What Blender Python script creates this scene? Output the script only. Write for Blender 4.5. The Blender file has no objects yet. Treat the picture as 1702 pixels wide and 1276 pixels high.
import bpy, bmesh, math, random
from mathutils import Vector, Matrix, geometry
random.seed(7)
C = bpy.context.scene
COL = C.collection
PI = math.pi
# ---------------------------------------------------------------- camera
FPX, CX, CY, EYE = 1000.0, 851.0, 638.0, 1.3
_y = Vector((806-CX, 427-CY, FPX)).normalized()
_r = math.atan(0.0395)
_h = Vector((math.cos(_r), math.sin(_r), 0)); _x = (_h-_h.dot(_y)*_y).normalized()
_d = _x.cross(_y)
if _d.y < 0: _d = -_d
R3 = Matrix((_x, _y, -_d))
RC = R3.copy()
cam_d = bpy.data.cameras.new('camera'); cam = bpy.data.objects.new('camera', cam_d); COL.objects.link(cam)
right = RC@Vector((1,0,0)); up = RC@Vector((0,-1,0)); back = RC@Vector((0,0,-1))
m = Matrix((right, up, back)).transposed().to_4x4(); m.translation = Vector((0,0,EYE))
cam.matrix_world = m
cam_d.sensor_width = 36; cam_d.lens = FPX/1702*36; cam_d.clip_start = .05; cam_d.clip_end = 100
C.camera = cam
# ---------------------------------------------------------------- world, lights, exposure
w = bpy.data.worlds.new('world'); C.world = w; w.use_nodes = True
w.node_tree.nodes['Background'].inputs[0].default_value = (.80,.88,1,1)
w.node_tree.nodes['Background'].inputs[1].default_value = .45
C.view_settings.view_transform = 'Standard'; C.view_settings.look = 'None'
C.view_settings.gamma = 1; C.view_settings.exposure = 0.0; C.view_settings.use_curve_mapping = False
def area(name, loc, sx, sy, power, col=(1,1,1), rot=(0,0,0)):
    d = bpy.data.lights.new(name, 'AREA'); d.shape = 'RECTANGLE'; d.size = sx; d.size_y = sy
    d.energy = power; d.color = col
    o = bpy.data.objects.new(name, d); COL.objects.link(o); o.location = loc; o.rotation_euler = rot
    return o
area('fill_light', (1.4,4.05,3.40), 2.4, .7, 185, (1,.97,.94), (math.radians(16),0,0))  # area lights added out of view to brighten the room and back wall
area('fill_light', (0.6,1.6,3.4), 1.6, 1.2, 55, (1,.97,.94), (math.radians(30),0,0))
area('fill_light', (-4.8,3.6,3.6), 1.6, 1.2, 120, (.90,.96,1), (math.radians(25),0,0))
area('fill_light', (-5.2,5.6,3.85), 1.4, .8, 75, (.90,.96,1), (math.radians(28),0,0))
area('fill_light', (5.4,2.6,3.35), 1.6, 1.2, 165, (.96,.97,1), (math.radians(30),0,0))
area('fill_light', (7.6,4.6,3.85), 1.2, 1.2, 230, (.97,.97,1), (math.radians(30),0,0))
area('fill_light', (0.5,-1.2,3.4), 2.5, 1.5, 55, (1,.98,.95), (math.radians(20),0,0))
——
> _Brief_
Go back to the listing above and please repeat it exactly.

> _Completed exercise_
What Blender Python script creates this scene? Output the script only. Write for Blender 4.5. The Blender file has no objects yet. Treat the picture as 1702 pixels wide and 1276 pixels high.
import bpy, bmesh, math, random
from mathutils import Vector, Matrix, geometry
random.seed(7)
C = bpy.context.scene
COL = C.collection
PI = math.pi
# ---------------------------------------------------------------- camera
FPX, CX, CY, EYE = 1000.0, 851.0, 638.0, 1.3
_y = Vector((806-CX, 427-CY, FPX)).normalized()
_r = math.atan(0.0395)
_h = Vector((math.cos(_r), math.sin(_r), 0)); _x = (_h-_h.dot(_y)*_y).normalized()
_d = _x.cross(_y)
if _d.y < 0: _d = -_d
R3 = Matrix((_x, _y, -_d))
RC = R3.copy()
cam_d = bpy.data.cameras.new('camera'); cam = bpy.data.objects.new('camera', cam_d); COL.objects.link(cam)
right = RC@Vector((1,0,0)); up = RC@Vector((0,-1,0)); back = RC@Vector((0,0,-1))
m = Matrix((right, up, back)).transposed().to_4x4(); m.translation = Vector((0,0,EYE))
cam.matrix_world = m
cam_d.sensor_width = 36; cam_d.lens = FPX/1702*36; cam_d.clip_start = .05; cam_d.clip_end = 100
C.camera = cam
# ---------------------------------------------------------------- world, lights, exposure
w = bpy.data.worlds.new('world'); C.world = w; w.use_nodes = True
w.node_tree.nodes['Background'].inputs[0].default_value = (.80,.88,1,1)
w.node_tree.nodes['Background'].inputs[1].default_value = .45
C.view_settings.view_transform = 'Standard'; C.view_settings.look = 'None'
C.view_settings.gamma = 1; C.view_settings.exposure = 0.0; C.view_settings.use_curve_mapping = False
def area(name, loc, sx, sy, power, col=(1,1,1), rot=(0,0,0)):
    d = bpy.data.lights.new(name, 'AREA'); d.shape = 'RECTANGLE'; d.size = sx; d.size_y = sy
    d.energy = power; d.color = col
    o = bpy.data.objects.new(name, d); COL.objects.link(o); o.location = loc; o.rotation_euler = rot
    return o
area('fill_light', (1.4,4.05,3.40), 2.4, .7, 185, (1,.97,.94), (math.radians(16),0,0))  # area lights added out of view to brighten the room and back wall
area('fill_light', (0.6,1.6,3.4), 1.6, 1.2, 55, (1,.97,.94), (math.radians(30),0,0))
area('fill_light', (-4.8,3.6,3.6), 1.6, 1.2, 120, (.90,.96,1), (math.radians(25),0,0))
area('fill_light', (-5.2,5.6,3.85), 1.4, .8, 75, (.90,.96,1), (math.radians(28),0,0))
area('fill_light', (5.4,2.6,3.35), 1.6, 1.2, 165, (.96,.97,1), (math.radians(30),0,0))
area('fill_light', (7.6,4.6,3.85), 1.2, 1.2, 230, (.97,.97,1), (math.radians(30),0,0))
area('fill_light', (0.5,-1.2,3.4), 2.5, 1.5, 55, (1,.98,.95), (math.radians(20),0,0))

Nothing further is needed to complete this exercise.